Performance Management: Proactively Keeping Score

Performance Management: Proactively Keeping Score

Key Fact #1: Performance management keeps companies agile.

“Performance management” is a vital part of any business, since it keeps people and processes in-line with strategic objectives and serves as a clear indicator of problems and adjustment requirements. It’s not just a nice-to-have. It’s what keeps companies agile in a fast-advancing global economy. Without performance management, a company is doomed to slide backward toward obscurity.

“You can’t manage what you can’t measure,” as the expression goes, but very often companies lose sight of what needs to be measured and what metrics to use. Measurement should lead to analysis, discussion, revision, and further action. Tools like the balanced scorecard ensure that improvement opportunities do not go by the wayside through tunnel vision or through a lack of established goals and standards.

Performance management leads to the identification and selection of targets. These must be sufficiently rigorous to stimulate performance improvements while being simultaneously attainable. They must fit with the regional corporate culture, to remain a force of positive change that is acceptable to all workers. For example, problems can arise when politics or territoriality come into play, with separate departments or even individual managers modifying the metrics or the incoming data for their own specific reasons.

Key Fact #2: Performance management must be both top-down and bottom-up.

Thus, no matter how large a company is, a wiser approach to performance management is to ensure a single source of truth that is distributed from the top across all departments and siloes equitably and simultaneously. This would be something that allows all employees to understand the overall performance of their company, not just their individual contributions, through town-hall meetings, online notifications or both.

Leadership is vital in establishing and communicating performance management initiatives. This not only refers to the traditional positive strengths that leaders are traditionally expected to demonstrate, but also that they themselves take responsibility for missed targets, failures and the repair period to follow. Furthermore, leadership should never be a solely top-down undertaking. Some organizations perform better when employees are allowed to take a greater role in goal setting, with management regularly dropping by, not to “inspect,” but to learn, listen and show respect.

Communication is also vital and should be regular and open. In addition to town halls, time should be assigned to kaizen (continuous improvement) activities, mentorship opportunities, and reinforcement of positive achievements. These activities all require time and should be done regularly and consistently, but it is time well-invested.

Picking Up the Pace

Key Fact #3: Proactivity is the name of the game in successful performance management.

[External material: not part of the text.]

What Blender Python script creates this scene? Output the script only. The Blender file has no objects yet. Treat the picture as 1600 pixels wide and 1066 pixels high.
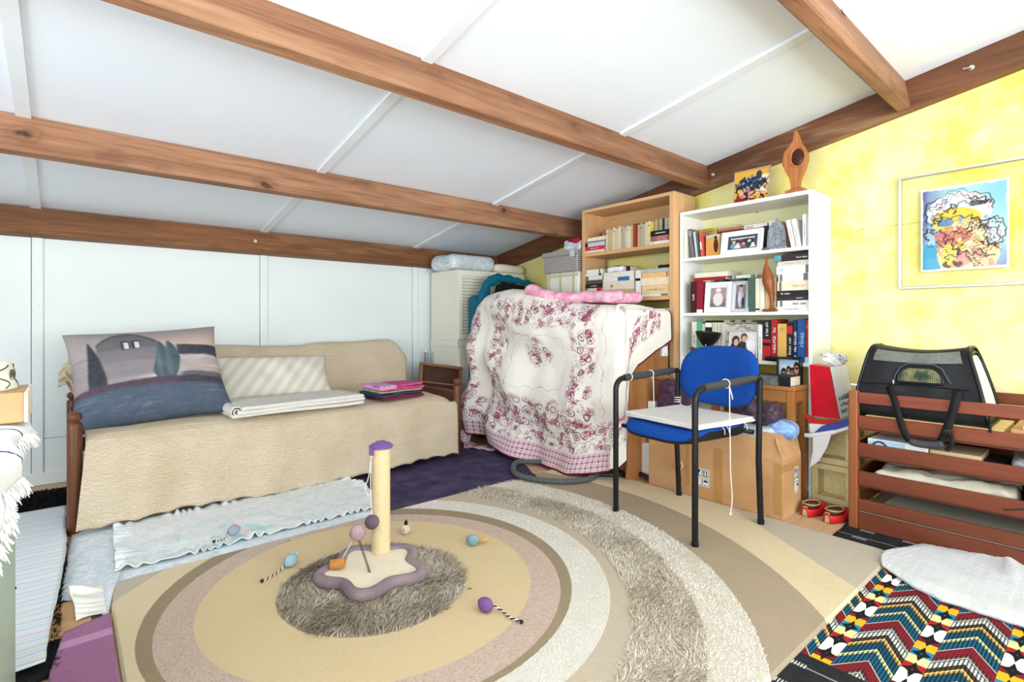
import bpy, bmesh, math, random
import numpy as np
from mathutils import Vector, Matrix
random.seed(7); np.random.seed(7)
R = math.radians
scene = bpy.context.scene
COL = scene.collection

# ------------------------------------------------------------------ camera
CAM_F, CAM_YAW, CAM_HY, CAM_H = 815.0, 40.5, 504.0, 0.95
cam_d = bpy.data.cameras.new('camera'); cam = bpy.data.objects.new('camera', cam_d); COL.objects.link(cam)
cam_d.sensor_fit = 'HORIZONTAL'; cam_d.sensor_width = 36.0; cam_d.lens = CAM_F / 1600.0 * 36.0
cam_d.shift_y = (CAM_HY - 533.0) / 1600.0
cam_d.clip_start = 0.02
cam.location = (0, 0, CAM_H); cam.rotation_euler = (R(90), 0, -R(CAM_YAW))
scene.camera = cam
# ------------------------------------------------------------------ exposure, sky, daylight
vs = scene.view_settings
vs.view_transform = 'Standard'; vs.look = 'None'; vs.gamma = 1.0; vs.exposure = -0.02; vs.use_curve_mapping = False
world = bpy.data.worlds.new('sky'); scene.world = world; world.use_nodes = True
wn = world.node_tree; bgn = wn.nodes['Background']
bgn.inputs['Color'].default_value = (0.80, 0.90, 1.0, 1); bgn.inputs['Strength'].default_value = 1.6
def area(name, loc, rot, sx, sy, power, col=(1, 1, 1)):
    l = bpy.data.lights.new(name, 'AREA'); l.shape = 'RECTANGLE'; l.size = sx; l.size_y = sy; l.energy = power; l.color = col
    o = bpy.data.objects.new(name, l); COL.objects.link(o); o.location = loc; o.rotation_euler = rot
    return o
# area lights at the two unseen openings, tilted up to brighten the ceiling
area('front_uplight', (0.75, -2.20, 1.2), (R(136), 0, 0), 3.5, 1.9, 215, (0.89, 0.95, 1.0))
area('side_uplight', (-2.45, 0.4, 1.2), (R(122), 0, -R(90)), 2.9, 1.6, 125, (0.85, 0.93, 1.0))

# ------------------------------------------------------------------ helpers
CY, SY = math.cos(R(CAM_YAW)), math.sin(R(CAM_YAW))
def ray(x, y):
    a = (x - 800.0) / CAM_F
    return (CY * a + SY, -SY * a + CY, (CAM_HY - y) / CAM_F)
def at_x(px, py, X):
    r = ray(px, py); t = X / r[0]; return Vector((X, r[1] * t, CAM_H + r[2] * t))
def at_y(px, py, Y):
    r = ray(px, py); t = Y / r[1]; return Vector((r[0] * t, Y, CAM_H + r[2] * t))
def at_z(px, py, Z=0.0):
    r = ray(px, py); t = (Z - CAM_H) / r[2]; return Vector((r[0] * t, r[1] * t, Z))

def lin(c):
    return tuple(((v / 255.0) / 12.92 if v / 255.0 <= 0.04045 else ((v / 255.0 + 0.055) / 1.055) ** 2.4) for v in c)
def lin4(c): return lin(c) + (1.0,)
_M = {}
class NT:
    """small node-tree helper"""
    def __init__(s, name):
        s.m = bpy.data.materials.new(name); s.m.use_nodes = True; s.t = s.m.node_tree
        s.b = s.t.nodes['Principled BSDF']
    def n(s, typ, **kw):
        nd = s.t.nodes.new(typ)
        for k, v in kw.items():
            if k.startswith('i_'):
                key = k[2:]; key = int(key) if key.isdigit() else key
                nd.inputs[key].default_value = v
            else: setattr(nd, k, v)
        return nd
    def l(s, a, b): s.t.links.new(a, b)
    def math(s, op, a, b=None, c=None, clamp=False):
        nd = s.t.nodes.new('ShaderNodeMath'); nd.operation = op; nd.use_clamp = clamp
        for i, v in enumerate((a, b, c)):
            if v is None: continue
            if isinstance(v, (int, float)): nd.inputs[i].default_value = v
            else: s.l(v, nd.inputs[i])
        return nd.outputs[0]
    def mix(s, fac, a, b, blend='MIX'):
        nd = s.t.nodes.new('ShaderNodeMix'); nd.data_type = 'RGBA'; nd.blend_type = blend
        for k, v in ((0, fac), (6, a), (7, b)):
            if isinstance(v, (int, float)): nd.inputs[k].default_value = v
            elif isinstance(v, tuple): nd.inputs[k].default_value = v if len(v) == 4 else v + (1,)
            else: s.l(v, nd.inputs[k])
        return nd.outputs[2]
    def coord(s, kind='Object', scale=(1, 1, 1), rot=(0, 0, 0)):
        tc = s.n('ShaderNodeTexCoord'); mp = s.n('ShaderNodeMapping')
        mp.inputs['Scale'].default_value = scale; mp.inputs['Rotation'].default_value = rot
        s.l(tc.outputs[kind], mp.inputs['Vector']); return mp.outputs[0]
    def noise(s, vec, scale, detail=3, rough=0.55, dist=0.0):
        nd = s.n('ShaderNodeTexNoise'); nd.inputs['Scale'].default_value = scale; nd.inputs['Detail'].default_value = detail
        nd.inputs['Roughness'].default_value = rough; nd.inputs['Distortion'].default_value = dist
        if vec is not None: s.l(vec, nd.inputs['Vector'])
        return nd.outputs[0]
    def bump(s, h, strength=0.3, dist=0.01):
        nd = s.n('ShaderNodeBump'); nd.inputs['Strength'].default_value = strength; nd.inputs['Distance'].default_value = dist
        s.l(h, nd.inputs['Height']); s.l(nd.outputs[0], s.b.inputs['Normal'])
    def ramp(s, fac, stops, interp='LINEAR'):
        nd = s.n('ShaderNodeValToRGB'); cr = nd.color_ramp; cr.interpolation = interp
        while len(cr.elements) < len(stops): cr.elements.new(0.5)
        for e, (p, c) in zip(cr.elements, stops): e.position = p; e.color = c if len(c) == 4 else c + (1,)
        s.l(fac, nd.inputs[0]); return nd.outputs[0]
    def base(s, sock): s.l(sock, s.b.inputs['Base Color'])
    def set(s, rough=0.6, metal=0.0, spec=0.35):
        s.b.inputs['Roughness'].default_value = rough; s.b.inputs['Metallic'].default_value = metal
        s.b.inputs['Specular IOR Level'].default_value = spec

def mat(name, rgb, rough=0.65, var=0.12, vs=14.0, bump=0.0, bs=120.0, metal=0.0, spec=0.3, col2=None, stretch=(1, 1, 1)):
    """procedural: base colour gently varied by noise, optional fine relief"""
    if name in _M: return _M[name]
    k = NT(name); k.set(rough, metal, spec)
    v = k.coord(scale=stretch)
    c = lin(rgb)
    if col2 is None: a = tuple(max(0, x * (1 - var)) for x in c); b = tuple(min(1, x * (1 + var)) for x in c)
    else: a, b = c, lin(col2)
    n1 = k.noise(v, vs, 4)
    f = k.ramp(n1, [(0.3, (0, 0, 0)), (0.7, (1, 1, 1))])
    k.base(k.mix(f, a, b))
    if bump > 0: k.bump(k.noise(v, bs, 3), bump, 0.004)
    _M[name] = k.m; return k.m

def wood(name, c1, c2, axis=0, rough=0.5, fine=40.0, knots=False, dark=None, spec=0.3):
    if name in _M: return _M[name]
    k = NT(name); k.set(rough, 0, spec)
    st = [1.0, 1.0, 1.0]; st[axis] = 0.06
    v = k.coord(scale=tuple(st))
    g = k.noise(v, fine, 5, 0.6, 0.4)
    f = k.ramp(g, [(0.32, (0, 0, 0)), (0.68, (1, 1, 1))])
    c = k.mix(f, lin(c1), lin(c2))
    st2 = [1.0, 1.0, 1.0]; st2[axis] = 0.12
    b2 = k.noise(k.coord(scale=tuple(st2)), fine * 0.16, 2)
    c = k.mix(k.math('MULTIPLY', k.ramp(b2, [(0.42, (0, 0, 0)), (0.7, (1, 1, 1))]), 0.7), c, lin(dark or tuple(int(x * 0.72) for x in c1)))
    if knots:
        st3 = [5.0, 5.0, 5.0]; st3[axis] = 3.2
        vo = k.n('ShaderNodeTexVoronoi'); vo.inputs['Scale'].default_value = 1.0
        vc = k.coord(scale=tuple(st3)); dn = k.n('ShaderNodeTexNoise'); dn.inputs['Scale'].default_value = 5.0; k.l(vc, dn.inputs['Vector'])
        ad = k.n('ShaderNodeMixRGB', blend_type='ADD'); ad.inputs[0].default_value = .22; k.l(vc, ad.inputs[1]); k.l(dn.outputs['Color'], ad.inputs[2]); k.l(ad.outputs[0], vo.inputs['Vector'])
        kf = k.ramp(vo.outputs['Distance'], [(0.05, (1, 1, 1)), (0.13, (0, 0, 0))]); kr = k.ramp(vo.outputs['Distance'], [(0.10, (0, 0, 0)), (0.15, (1, 1, 1)), (0.26, (0, 0, 0))])
        c = k.mix(k.math('MULTIPLY', kr, 0.35), c, lin((92, 54, 32)))
        c = k.mix(k.math('MULTIPLY', kf, 0.85), c, lin((52, 30, 20)))
        st4 = [1.0, 1.0, 1.0]; st4[axis] = 0.03; gl = k.noise(k.coord(scale=tuple(st4)), 120, 3, .6)
        c = k.mix(k.math('MULTIPLY', k.ramp(gl, [(.5, (0, 0, 0)), (.66, (1, 1, 1))]), .4), c, lin((92, 56, 34)))
        br = k.noise(k.coord(scale=tuple(st2)), 4.0, 4, 0.7)
        c = k.mix(k.math('MULTIPLY', k.ramp(br, [(0.55, (0, 0, 0)), (0.75, (1, 1, 1))]), 0.6), c, lin((215, 170, 130)))
    k.base(c); k.bump(g, 0.15, 0.003)
    _M[name] = k.m; return k.m

def vcol_mat(name, rough=0.8, bump=0.0, bs=200.0, spec=0.2, var=0.06):
    """procedural material that carries a print held in the 'Col' attribute"""
    if name in _M: return _M[name]
    k = NT(name); k.set(rough, 0, spec)
    at = k.n('ShaderNodeAttribute', attribute_name='Col')
    n1 = k.noise(k.coord(), 30, 3)
    k.base(k.mix(k.math('MULTIPLY', n1, var), at.outputs['Color'], (1, 1, 1, 1)))
    if bump: k.bump(k.noise(k.coord(), bs, 2), bump, 0.003)
    _M[name] = k.m; return k.m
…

The best companies build performance management strategies that are proactive; that is to say they do not wait for market data or output reports that show what has happened. Change based on past indicators tends to come too late. Change and comprehension of performance must be more of a real-time activity, using data and technology to pull together and prepare information in as close to real time as possible, with interpretation, decision-making and deployment following quickly after.

Standardization of Process

Standardization makes performance management easier by establishing standards for every task and activity, giving people the awareness and skills to adhere to those standards, and ensuring regular proactive monitoring of performance against those standards.

Standardization can be difficult to adjust to, but it forms the basis of measurable performance. When this is paired with constant internal contact, communication and a breakdown of silo-based management sustainable performance improvements become eminently achievable.

Key Impacts

  • Tools like the balanced scorecard ensure that improvement opportunities do not go by the wayside due to tunnel vision or through a lack of established targets and standards.
  • Targets must be sufficiently rigorous to stimulate performance improvements while being attainable.
  • Leadership is critical but communication should permeate the whole organization and should travel in all directions.
  • Change based on past indicators tends to come too late. Change must be a more real-time activity.
  • Standardization forms the basis of measurable performance.